Mais uma vez é preciso apelar ao dogma do pecado original. Depois do pecado, a vida corrompeu-se e tornou-se odiosa, enquanto a morte passou a ser a interrupção dessa vida impura. No cristianismo, mesmo em versões menos radicais que a de Pascal, sempre está em jogo uma recompensa futura. O verdadeiro foco do pavor da morte não é a ambiguidade em si, é o resultado do julgamento a que o homem é submetido: quando Adão transgrediu o mandamento divino, e Deus lhe disse: “terás morte certa”. Em outras palavras, o terror final da autoconsciência é o conhecimento da própria morte. Existem autores que afirmam, diferentemente das religiões judaico-cristãs, ser este o significado do mito do Jardim do Paraíso, a de que a angústia da morte é a mais intensa angústia do homem.
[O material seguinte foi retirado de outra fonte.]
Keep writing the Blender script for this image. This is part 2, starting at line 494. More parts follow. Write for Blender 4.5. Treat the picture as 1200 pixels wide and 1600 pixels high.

A teóloga Monika Renz, que acompanha muitas pessoas em processo de morte, diz: “Tomemos o conceito todo. Onde termina o todo, onde começa o todo, o que não pertence ao todo? É a quintessência da abundância, um conceito pertinente para aquilo que chamamos de Deus: o todo. No entanto, pensando bem, todo significa que, na verdade, nós, humanos, a ele pertencemos. Eu, você, ele e ela. E vejo em meu trabalho que esta é a última dimensão da experiência: ser parte desse todo. No dia a dia, sentimos muito pouco esse todo. Há um mecanismo de seleção que separa o ‘eu’ desse todo, de modo que não se percebe que se é parte dele.” Se existe vida após a morte, como no cristianismo, então, por simetria, deve existir vida antes da vida. A religião pode tornar o homem apto a encarar a morte mais serenamente.